In the 80’s the baton passed first to Sean Page and then to Anna White. In the 90’s Ted Bowe,  Declan Scallan and Noel O’Brien took on the responsibilities.
For a brief period the Blessington Sailing School provided training for the clubs Juniors along with providing training to non club members. By offering training to non club members the Sailing School was able to provide more flexibility for the timing of Junior Training. However, the Committee realised that the bonds that formed between each year’s course participants was being lost.
Laterly Gerry Ryan and Peter Dolan have taken responsibility for running the junior training programme. The programme has gone from strength to strength as evidenced by the success of the Club’s Topper Fleet.


The emphasis throughout the club’s history has been on safety and respect for the lake in all its moods. 
We should never forget the  fatal tragedy that happened in April 1972. Two young men were drowned on a Saturday afternoon at a time when there were no other sailors on the lake. They had apparently put out in deteriorating conditions with unsuitable equipment. Their empty car led to the raising of the alarm and early the following morning an Air Corps helicopter located the bodies near to the opposite shore. This is a tragedy that must never be repeated.
Our Late Friends
Baron Martin de Robeck (1941-1996)
The Baron Martin de Robeck was elected Commodore in 1968, a position he held until his untimely death in 1996. Under his leadership the club enjoyed twenty eight years of progress, on and off the water. The great ambition of building a proper clubhouse was finally realised.
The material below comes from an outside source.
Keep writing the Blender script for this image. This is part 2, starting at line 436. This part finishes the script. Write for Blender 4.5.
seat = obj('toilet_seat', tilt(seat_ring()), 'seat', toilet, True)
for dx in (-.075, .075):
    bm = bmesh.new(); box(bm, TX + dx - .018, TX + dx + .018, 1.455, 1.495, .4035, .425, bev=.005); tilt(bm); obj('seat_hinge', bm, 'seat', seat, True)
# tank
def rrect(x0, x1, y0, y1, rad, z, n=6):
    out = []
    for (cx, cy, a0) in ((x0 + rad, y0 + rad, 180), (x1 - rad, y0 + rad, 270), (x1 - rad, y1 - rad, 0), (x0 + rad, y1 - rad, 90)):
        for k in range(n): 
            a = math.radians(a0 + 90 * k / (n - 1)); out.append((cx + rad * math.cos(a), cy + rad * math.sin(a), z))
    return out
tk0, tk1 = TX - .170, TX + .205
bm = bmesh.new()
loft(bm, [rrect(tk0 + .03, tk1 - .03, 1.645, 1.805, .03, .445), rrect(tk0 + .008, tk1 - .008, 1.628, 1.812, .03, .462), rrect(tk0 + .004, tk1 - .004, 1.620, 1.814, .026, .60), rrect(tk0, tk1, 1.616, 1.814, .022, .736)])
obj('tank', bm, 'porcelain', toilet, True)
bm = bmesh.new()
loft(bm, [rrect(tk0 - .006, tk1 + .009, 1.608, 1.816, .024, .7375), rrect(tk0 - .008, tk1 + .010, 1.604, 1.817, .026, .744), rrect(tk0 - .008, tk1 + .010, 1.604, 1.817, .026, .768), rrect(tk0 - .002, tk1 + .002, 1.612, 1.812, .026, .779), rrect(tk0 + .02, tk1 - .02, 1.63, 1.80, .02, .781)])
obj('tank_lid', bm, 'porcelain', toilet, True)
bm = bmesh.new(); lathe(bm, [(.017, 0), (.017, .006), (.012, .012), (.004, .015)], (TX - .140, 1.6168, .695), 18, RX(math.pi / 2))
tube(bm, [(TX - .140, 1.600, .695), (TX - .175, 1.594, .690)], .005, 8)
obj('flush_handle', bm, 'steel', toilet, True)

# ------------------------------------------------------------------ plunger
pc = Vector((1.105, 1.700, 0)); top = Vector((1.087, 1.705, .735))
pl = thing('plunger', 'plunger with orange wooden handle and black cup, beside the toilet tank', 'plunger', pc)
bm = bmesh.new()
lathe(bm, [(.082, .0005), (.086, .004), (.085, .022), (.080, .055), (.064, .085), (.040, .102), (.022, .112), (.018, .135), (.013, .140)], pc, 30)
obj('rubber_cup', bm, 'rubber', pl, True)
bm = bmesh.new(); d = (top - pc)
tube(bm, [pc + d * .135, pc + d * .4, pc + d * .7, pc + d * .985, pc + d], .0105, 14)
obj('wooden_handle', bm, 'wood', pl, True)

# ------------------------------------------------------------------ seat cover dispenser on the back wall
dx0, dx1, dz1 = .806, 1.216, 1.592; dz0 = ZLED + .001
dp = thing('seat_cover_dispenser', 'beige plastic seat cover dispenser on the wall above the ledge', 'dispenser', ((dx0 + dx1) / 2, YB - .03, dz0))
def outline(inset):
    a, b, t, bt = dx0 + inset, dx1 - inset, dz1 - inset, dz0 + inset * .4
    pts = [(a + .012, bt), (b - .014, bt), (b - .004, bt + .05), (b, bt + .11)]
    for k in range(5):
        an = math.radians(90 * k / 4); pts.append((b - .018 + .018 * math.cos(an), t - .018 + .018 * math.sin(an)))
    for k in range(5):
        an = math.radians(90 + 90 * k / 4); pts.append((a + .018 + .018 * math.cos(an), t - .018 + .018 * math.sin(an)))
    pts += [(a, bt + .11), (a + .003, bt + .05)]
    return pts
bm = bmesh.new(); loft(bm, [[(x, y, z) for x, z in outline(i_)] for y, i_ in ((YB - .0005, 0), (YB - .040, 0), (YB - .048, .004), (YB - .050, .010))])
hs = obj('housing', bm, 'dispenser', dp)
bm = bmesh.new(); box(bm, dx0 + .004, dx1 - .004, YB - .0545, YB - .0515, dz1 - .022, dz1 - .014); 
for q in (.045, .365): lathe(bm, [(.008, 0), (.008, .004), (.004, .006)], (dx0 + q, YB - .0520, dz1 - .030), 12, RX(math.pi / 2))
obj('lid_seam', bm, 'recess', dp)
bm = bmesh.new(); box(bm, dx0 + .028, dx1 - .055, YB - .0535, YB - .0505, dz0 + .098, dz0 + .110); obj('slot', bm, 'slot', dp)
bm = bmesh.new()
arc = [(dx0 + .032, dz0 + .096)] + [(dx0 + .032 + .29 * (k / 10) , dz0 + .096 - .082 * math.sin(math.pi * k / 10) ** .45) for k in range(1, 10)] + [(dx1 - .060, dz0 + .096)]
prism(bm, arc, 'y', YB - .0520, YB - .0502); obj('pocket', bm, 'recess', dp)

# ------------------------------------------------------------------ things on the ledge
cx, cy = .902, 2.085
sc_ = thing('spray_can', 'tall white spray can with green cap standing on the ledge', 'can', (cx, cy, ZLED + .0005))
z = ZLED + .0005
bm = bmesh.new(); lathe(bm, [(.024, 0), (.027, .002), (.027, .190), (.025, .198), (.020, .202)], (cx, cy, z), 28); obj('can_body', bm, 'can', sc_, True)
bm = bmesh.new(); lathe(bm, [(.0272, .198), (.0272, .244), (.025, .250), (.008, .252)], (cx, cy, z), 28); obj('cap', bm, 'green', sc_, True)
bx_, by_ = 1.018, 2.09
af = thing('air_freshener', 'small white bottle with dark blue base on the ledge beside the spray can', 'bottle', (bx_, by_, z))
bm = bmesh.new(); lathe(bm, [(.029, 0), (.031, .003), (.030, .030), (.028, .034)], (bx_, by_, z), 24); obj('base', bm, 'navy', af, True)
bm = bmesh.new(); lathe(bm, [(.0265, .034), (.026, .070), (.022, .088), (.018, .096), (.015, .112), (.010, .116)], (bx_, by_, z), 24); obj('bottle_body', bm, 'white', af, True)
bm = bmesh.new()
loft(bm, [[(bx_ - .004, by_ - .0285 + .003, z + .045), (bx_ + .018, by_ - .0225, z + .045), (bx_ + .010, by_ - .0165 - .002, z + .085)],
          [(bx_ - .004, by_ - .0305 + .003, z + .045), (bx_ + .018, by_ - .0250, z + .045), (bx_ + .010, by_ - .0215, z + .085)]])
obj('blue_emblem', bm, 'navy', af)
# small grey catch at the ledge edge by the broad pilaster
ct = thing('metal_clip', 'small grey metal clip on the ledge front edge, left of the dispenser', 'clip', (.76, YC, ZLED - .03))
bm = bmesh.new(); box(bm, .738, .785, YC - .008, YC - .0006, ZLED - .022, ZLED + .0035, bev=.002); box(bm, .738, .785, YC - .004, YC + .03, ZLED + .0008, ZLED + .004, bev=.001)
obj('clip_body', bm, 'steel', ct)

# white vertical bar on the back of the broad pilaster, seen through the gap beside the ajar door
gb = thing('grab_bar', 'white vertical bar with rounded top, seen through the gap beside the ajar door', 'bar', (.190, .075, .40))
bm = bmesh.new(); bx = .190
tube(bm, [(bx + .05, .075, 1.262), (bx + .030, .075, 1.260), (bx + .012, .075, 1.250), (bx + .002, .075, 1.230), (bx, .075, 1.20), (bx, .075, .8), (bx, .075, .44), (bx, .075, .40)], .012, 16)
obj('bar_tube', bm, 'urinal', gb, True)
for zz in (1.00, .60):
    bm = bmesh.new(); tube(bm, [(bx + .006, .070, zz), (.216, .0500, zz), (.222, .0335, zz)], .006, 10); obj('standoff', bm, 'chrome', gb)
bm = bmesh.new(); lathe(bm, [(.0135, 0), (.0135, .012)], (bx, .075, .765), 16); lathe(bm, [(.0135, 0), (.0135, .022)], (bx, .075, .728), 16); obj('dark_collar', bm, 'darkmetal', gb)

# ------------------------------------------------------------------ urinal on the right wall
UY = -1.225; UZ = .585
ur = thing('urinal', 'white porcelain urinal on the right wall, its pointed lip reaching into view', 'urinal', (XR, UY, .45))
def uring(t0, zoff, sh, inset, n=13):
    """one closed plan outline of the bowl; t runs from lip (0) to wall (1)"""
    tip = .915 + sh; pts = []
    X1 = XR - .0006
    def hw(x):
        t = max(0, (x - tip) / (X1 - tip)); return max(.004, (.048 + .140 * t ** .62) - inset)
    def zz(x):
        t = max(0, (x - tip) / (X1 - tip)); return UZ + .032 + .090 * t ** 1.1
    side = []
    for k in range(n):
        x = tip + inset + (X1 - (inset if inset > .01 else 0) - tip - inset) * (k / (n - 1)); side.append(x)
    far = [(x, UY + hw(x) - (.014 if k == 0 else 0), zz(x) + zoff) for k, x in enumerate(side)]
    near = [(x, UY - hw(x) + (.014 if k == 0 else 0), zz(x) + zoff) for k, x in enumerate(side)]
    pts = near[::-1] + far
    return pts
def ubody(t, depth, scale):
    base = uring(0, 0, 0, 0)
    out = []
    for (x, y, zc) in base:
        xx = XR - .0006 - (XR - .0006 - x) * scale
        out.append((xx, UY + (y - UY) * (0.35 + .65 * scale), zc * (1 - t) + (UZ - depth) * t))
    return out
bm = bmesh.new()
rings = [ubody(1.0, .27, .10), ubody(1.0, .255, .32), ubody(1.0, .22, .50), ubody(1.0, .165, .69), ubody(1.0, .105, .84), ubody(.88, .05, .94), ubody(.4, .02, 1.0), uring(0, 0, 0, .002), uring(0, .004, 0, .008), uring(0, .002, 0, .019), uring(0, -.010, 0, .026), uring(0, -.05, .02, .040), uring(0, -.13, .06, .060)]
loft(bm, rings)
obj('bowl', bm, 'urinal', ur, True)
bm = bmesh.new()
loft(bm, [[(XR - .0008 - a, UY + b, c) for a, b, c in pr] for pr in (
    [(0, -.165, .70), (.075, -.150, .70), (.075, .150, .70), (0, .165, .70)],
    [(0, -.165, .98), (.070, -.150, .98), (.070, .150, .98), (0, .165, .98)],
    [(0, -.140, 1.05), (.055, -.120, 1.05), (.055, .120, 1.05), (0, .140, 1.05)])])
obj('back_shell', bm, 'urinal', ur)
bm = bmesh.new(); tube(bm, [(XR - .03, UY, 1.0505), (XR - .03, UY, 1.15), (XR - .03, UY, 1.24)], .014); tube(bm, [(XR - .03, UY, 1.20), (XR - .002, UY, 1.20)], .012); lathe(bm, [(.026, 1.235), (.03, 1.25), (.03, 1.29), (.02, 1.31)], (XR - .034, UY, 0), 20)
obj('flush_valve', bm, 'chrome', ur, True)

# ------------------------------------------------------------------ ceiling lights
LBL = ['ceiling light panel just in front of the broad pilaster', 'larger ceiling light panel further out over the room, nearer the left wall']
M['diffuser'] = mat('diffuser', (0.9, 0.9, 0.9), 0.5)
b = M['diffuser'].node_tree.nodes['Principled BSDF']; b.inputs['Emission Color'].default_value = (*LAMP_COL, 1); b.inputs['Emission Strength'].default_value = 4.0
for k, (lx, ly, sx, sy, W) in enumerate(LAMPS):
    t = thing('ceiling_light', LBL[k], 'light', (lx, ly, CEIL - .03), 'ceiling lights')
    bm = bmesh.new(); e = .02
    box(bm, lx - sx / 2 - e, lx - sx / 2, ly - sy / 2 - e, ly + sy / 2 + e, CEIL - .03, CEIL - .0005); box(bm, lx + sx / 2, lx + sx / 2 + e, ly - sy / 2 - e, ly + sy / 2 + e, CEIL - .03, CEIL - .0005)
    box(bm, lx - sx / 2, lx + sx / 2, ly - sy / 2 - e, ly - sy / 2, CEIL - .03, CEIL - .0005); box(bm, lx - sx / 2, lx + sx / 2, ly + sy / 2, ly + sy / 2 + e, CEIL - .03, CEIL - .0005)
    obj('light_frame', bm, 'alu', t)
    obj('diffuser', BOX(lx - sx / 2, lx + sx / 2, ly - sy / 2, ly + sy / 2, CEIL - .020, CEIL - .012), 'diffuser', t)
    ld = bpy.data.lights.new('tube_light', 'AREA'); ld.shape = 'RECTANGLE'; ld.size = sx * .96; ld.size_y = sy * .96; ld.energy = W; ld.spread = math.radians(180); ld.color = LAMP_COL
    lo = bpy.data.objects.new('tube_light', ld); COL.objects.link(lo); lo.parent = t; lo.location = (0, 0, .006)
Martin was an exceptional man whose talents covered a very wide range of accomplishments.  No task was too great or too small for his attention. Whether the plumbing needed fixing or problems with the authorities had to be sorted out, he was always willing and able.
His contribution to Blessington Sailing Club is incalculable.
Peter Hannon ( 2008)
Peter Hannon , served as the club’s honorary secretary for many years and as club Commodore between 1996 and 1998.
Peter was an accomplished sailor and was well known amongst the GP and Sailing community. Peter officiated at several of the major competitions hosted by Blessington. His great knowledge of sailing combined with his organizational skills ensured the success of many national and international events hosted at the club.
Peter will be missed by his friends and fellow sailors.
Col E.D. Doyle (1919 – 2009)
COL E.D. (Ned) Doyle, was a distinguished military and foreign affairs analyst who served with the Defence Forces at home and abroad with the United Nations.
Col Doyle took up sailing during his time in the Curragh. As a result, he and his family became active members of Blessington Sailing Club in Co Wicklow, where the Curragh sailors were based.
Col Doyle served as the club's honorary secretary for many years, and encouraged many young sailors to develop skills on the lake and to compete in dinghy sailing.
Col Doyle was a real gentleman and he was a great presence during his time in the club. He set a simple and honourable standard in everything he did: "Never ask anyone to do something that you would not do yourself."
Hugh Browne (2010)
Hugh Browne steered the club through the development of the new clubhouse in 1989 as  the Club’s first non sailing Honory Secretary. Hugh was also club commodore between 1999 and 2001. The hall mark of Hugh’s tenures as Secretary and Commodore was his committment to both the family and volunteer ethos of the Club.